Many of them will have to contend with the impact of the election on their communities. Already, how to direct funding toward Israel issues and how to navigate growing criticism of the Israeli government have been vexing questions for local federation leaders. A far-right government helmed by Benjamin Netanyahu, whose values are at odds in many ways with those of many American Jews, could make the situation more complicated.

“I am aware of the questions posed in many Jewish communities around the world about the outcome of the elections,” Israeli President Isaac Herzog said in a prerecorded message to conference attendees. “The results may or may not be to your liking, but the vote of the Israeli people should be respected.”

Few at the convention would speak on the record about the election and the potential for it to install into the government right-wing provocateur Itamar Ben Gvir. But in hallway conversations, many said they were alarmed by Israel’s rightward lurch and by the seeming embrace by voters of all ages of Ben Gvir’s anti-Arab activism.

For federation leaders, the election results could present practical challenges. Will local Jews choose to donate to support a country whose leadership is abhorrent to them? Many local leaders said they had been thinking about what they would do after the election results are clear.

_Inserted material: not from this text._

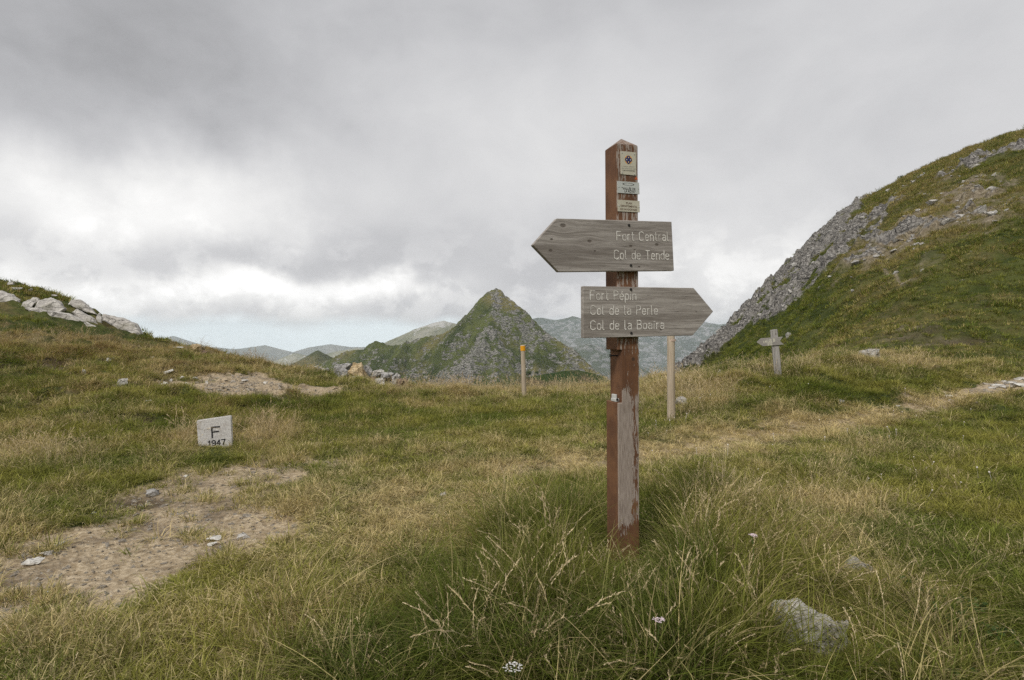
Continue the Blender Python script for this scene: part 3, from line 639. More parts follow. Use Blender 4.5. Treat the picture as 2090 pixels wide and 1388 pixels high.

“There’s a conversation about Tuesday night, and a conversation about Wednesday, and a conversation about 44 days after that,” said Jeremy Burton, who heads the Jewish Community Relations Council of Greater Boston.

Burton was referring to the complicated post-election process to form a government. If Netanyahu meets that threshold, he would formalise Ben Gvir’s role in the new government – or his failure to do so would become the newest addition to a long history of alliance promises that Netanyahu has reneged upon when better political options presented themselves.

A broken promise by Netanyahu is a best-case scenario, according to many people at the conference who would speak only off the record. They say that if Benny Gantz, the Defence Minister who is running as the leader of the National Unity party, exceeds the tally by Ben Gvir and Bezalel Smotrich, who are running together in the Religious Zionism alliance, they would expect Netanyahu to drop the extremists and instead create a more centrist government that would be palatable to American Jews.

Another desired outcome: a continued stalemate, in which no candidate gets a mandate to form a government. In that scenario, Yair Lapid, the centrist current Prime Minister, would continue to run the country.

That’s also the best-case scenario for the Biden administration, according to people at the conference who are in touch with the White House. They said there are live discussions about how the administration would handle Ben Gvir’s presence in an Israeli government and that a continued caretaker government would be preferable.

Even a panel discussion about Israel’s elections offered little in the way of open discussion. Its moderator, Miryam Rozensweig, the president and CEO of the Milwaukee Jewish Federation, said she and her colleagues expect to hear from local donors no matter the outcome.